Demo yang awalnya bertujuan menyuarakan tuntutan rakyat mendadak berubah menjadi sorotan politik nasional. Hendro, yang dikenal publik sebagai tokoh intelijen, menyebut ada pihak asing di balik kericuhan itu.
Namun, bukannya menenangkan, pernyataannya justru memantik gelombang kritik di media sosial. Netizen mempertanyakan motif Hendro dan mengingat kembali jejak kontroversialnya dalam sejarah HAM di Indonesia.
Kritikus politik Faizal Assegaf bahkan menyebut manuver Hendro sebagai "upaya pembodohan publik." Menurut Faizal, Hendro seolah ingin menunjukkan dirinya bersih dari isu, padahal sejarahnya penuh catatan gelap yang belum selesai diusut.

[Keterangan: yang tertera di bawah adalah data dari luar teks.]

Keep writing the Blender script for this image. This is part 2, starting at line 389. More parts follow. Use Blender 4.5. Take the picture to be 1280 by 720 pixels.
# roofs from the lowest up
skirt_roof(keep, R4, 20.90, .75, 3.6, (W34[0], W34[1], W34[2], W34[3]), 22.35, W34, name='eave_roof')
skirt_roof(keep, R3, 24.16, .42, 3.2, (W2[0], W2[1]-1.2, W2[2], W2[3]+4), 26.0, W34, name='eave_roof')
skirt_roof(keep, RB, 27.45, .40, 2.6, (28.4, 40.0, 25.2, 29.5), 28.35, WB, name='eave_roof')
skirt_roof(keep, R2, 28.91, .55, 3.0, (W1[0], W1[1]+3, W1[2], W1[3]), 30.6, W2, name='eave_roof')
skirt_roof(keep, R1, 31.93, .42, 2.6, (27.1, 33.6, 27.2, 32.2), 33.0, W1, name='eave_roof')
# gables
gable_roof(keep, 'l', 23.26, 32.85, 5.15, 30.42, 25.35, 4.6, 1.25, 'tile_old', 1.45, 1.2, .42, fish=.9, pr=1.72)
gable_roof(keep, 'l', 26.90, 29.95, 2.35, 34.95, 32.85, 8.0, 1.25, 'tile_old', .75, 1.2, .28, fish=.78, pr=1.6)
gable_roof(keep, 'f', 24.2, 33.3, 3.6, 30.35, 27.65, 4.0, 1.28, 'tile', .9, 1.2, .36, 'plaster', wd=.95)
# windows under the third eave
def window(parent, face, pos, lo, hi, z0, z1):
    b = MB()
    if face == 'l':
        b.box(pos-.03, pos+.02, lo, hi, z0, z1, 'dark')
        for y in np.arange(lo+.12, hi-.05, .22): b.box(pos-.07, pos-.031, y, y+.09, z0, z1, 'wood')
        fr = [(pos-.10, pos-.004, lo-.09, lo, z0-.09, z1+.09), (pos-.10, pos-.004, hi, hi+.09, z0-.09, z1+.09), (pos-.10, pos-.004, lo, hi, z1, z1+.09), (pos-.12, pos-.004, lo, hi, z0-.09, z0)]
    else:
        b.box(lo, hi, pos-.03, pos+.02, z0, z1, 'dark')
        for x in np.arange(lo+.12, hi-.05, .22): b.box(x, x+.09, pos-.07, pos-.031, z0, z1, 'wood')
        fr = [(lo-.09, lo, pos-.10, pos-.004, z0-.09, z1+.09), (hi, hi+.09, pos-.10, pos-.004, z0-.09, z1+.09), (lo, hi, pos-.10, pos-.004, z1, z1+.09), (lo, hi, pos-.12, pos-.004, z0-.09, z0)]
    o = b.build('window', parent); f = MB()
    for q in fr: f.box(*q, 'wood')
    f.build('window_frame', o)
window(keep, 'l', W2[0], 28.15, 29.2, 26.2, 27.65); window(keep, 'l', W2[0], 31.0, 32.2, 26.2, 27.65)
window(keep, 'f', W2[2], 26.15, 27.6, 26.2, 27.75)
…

Kasus Munir Kembali Disorot
Nama Munir kembali mencuat di tengah kontroversi ini. Munir Said Thalib adalah aktivis HAM yang tewas diracun arsenik dalam penerbangan Garuda Indonesia rute Jakarta - Amsterdam pada 7 September 2004. Tragedi ini sempat menyeret banyak pihak, termasuk,
- Pollycarpus Budihari Priyanto, pilot yang terbukti terlibat dan divonis 14 tahun penjara sebelum bebas bersyarat pada 2018.
- Mantan Deputi V BIN, Muchdi PR, yang sempat ditetapkan tersangka tetapi kemudian dinyatakan tidak bersalah oleh Pengadilan Negeri Jakarta Selatan pada 2008.
- Direktur Garuda Indonesia, Indra Setiawan, yang juga sempat ikut dalam penyelidikan.
Komnas HAM dan Tim Pencari Fakta bentukan Presiden Susilo Bambang Yudhoyono kala itu merekomendasikan penyidikan lanjutan, termasuk terhadap Hendropriyono yang menjabat Kepala BIN. Namun, sayangnya, Hendro sama sekali tak tersentuh proses hukum.
Kematian Munir bukan sekadar tragedi pribadi; ia menjadi simbol perlunya keadilan dan pengawasan terhadap aparat negara. Setiap kali nama Hendro muncul, publik selalu mengingat kasus Munir yang belum selesai ini.
Talangsari 1989, Catatan Hitam Hendropriyono
Jika kasus Munir membuat publik murka, sejarah Talangsari 1989 menunjukkan sisi gelap lain dari perjalanan Hendro. Saat menjabat Danrem 043/Garuda Hitam, Hendro terlibat dalam operasi militer di Lampung Timur pada 7 Februari 1989.
Hasilnya, lebih dari 130 orang tewas, puluhan lainnya diusir, ditahan, disiksa, dan dianiaya. Aktivis HAM Munir bahkan sempat menggugat penunjukan Hendro sebagai Kepala BIN ke Pengadilan Tata Usaha Negara pada 2001, sebagai bentuk protes terhadap rekam jejak kelamnya.
Kasus Talangsari menjadi bukti bahwa kekerasan dan pelanggaran HAM bukan hal baru dalam perjalanan karier Hendro. Ketika publik mendengar pernyataan Hendro soal "antek asing," tidak jarang mereka melihatnya sebagai cara untuk mengalihkan perhatian dari sejarah panjang kontroversi Hendro sendiri.